Why should secularism in Bharat mean state-sponsored amnesia?
Bharat’s Constitution: A Misunderstood Text
Much noise has been made about the “secular” nature of the Constitution. But a deeper reading reveals a more complex and nuanced picture.
- Article 48 recommends cow protection.
- Article 290-A mandates payments from the Union to the Padmanabhaswamy Temple.
- Article 25 guarantees freedom of religion, but temple management laws routinely violate it, only for Hindus.
The Constitution is not anti-Hindu, but it has been interpreted through anti-civilizational lenses. As a result, Bharat is told to exist as a state, but not as a civilization. That is an existential tragedy.
AI, Climate, and the Global Stakes
The melting of the Arctic, the colonization of Greenland, the militarization of climate policy, these are not distant crises. They are early signs of a civilization that views Earth as a consumable, not a consort.
And now, as the world rushes headlong into the age of Artificial Intelligence, a new question emerges:
What is consciousness?
What is the mind? The self?
Western science, despite its advances, lacks a coherent answer.
But Bharat has been addressing these questions for thousands of years, through Yoga, Vedanta, Sankhya, Nyaya, schools that understand not only cognition, but liberation from cognition.
AI without Dharma will be dystopia.
AI with Dharma could be humanity’s savior.
Only Bharat has the philosophical tools to guide this discourse, if it chooses to.
Bharat’s Role: Not Superpower, but Civilizational Power
Bharat must not aspire to be a superpower merely to flex its muscle. Power for its own sake is not our dharma.
Bharat must rise because only it can anchor the modern world in conscience, not just code. In inner engineering, in civilizational healing, in ethical governance, Bharat is not just another nation. It is a continuing civilization.
But this will not happen unless Bharat reclaims its identity.
We must decolonize our discourse. Stop speaking our truths in the enemy’s tongue. Create a new vocabulary. A new grammar of existence.

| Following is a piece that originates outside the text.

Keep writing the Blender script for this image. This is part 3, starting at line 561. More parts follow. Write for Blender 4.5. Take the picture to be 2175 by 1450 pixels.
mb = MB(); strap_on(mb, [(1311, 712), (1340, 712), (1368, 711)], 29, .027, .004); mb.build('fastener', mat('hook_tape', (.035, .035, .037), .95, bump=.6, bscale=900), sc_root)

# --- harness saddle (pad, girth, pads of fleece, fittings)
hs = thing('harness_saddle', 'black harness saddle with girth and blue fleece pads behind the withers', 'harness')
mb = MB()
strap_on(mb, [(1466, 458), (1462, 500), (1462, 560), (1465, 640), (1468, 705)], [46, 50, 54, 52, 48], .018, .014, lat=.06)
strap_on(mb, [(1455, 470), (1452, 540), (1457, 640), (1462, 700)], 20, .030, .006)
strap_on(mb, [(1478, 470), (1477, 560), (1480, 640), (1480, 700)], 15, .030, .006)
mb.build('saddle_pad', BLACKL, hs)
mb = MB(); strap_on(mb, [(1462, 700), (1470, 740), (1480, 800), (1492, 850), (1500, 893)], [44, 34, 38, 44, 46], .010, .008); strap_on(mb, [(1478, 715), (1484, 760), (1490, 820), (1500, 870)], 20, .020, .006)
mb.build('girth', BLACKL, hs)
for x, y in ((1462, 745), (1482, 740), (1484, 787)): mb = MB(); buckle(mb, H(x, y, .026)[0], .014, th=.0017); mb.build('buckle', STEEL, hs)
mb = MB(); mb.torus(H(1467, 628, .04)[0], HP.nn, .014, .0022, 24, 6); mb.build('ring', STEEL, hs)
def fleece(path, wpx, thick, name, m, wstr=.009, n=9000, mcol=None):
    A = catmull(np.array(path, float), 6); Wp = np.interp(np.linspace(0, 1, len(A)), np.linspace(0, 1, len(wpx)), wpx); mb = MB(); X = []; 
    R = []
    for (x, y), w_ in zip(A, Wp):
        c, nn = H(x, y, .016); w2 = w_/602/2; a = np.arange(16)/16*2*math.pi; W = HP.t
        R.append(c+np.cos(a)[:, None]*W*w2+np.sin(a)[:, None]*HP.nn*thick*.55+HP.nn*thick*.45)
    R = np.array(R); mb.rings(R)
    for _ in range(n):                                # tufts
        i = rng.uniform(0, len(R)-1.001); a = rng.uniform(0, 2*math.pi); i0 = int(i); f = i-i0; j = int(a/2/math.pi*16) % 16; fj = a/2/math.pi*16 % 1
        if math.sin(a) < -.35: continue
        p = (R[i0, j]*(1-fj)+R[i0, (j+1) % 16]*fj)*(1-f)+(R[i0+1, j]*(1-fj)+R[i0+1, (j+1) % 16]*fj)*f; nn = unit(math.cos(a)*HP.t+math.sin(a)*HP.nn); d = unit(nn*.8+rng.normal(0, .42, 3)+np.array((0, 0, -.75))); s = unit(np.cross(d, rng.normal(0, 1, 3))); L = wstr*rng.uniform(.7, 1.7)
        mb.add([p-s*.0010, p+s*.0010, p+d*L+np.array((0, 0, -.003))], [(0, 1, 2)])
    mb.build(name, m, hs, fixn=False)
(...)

The Way Forward: Mantra, Iccha, and Kriya Shakti
To reclaim the soul of Bharat, we will need three kinds of strength:
- Mantra Shakti – Spiritual clarity and rootedness.
- Iccha Shakti – Willpower to fight back narratives and reshape policy.
- Kriya Shakti – The executive energy to build institutions, technologies, and solutions.
The future belongs to those who are spiritually anchored, intellectually fearless, and physically capable.
Bharat has all three, but they must be awakened.
A Civilization on the Verge
We are not just fighting for modernity. We are fighting for the survival of tradition in the modern world.
Sanatana Dharma is the only ancient civilization that lives unbroken.
But it must now be reborn as a source of global healing, planetary ethics, and civilizational wisdom.
This is not jingoism. This is realism.
The world needs Bharat.
But Bharat first needs to remember itself.
Only then can we walk from Sanskriti to Rashtra and reclaim the dharma of nations.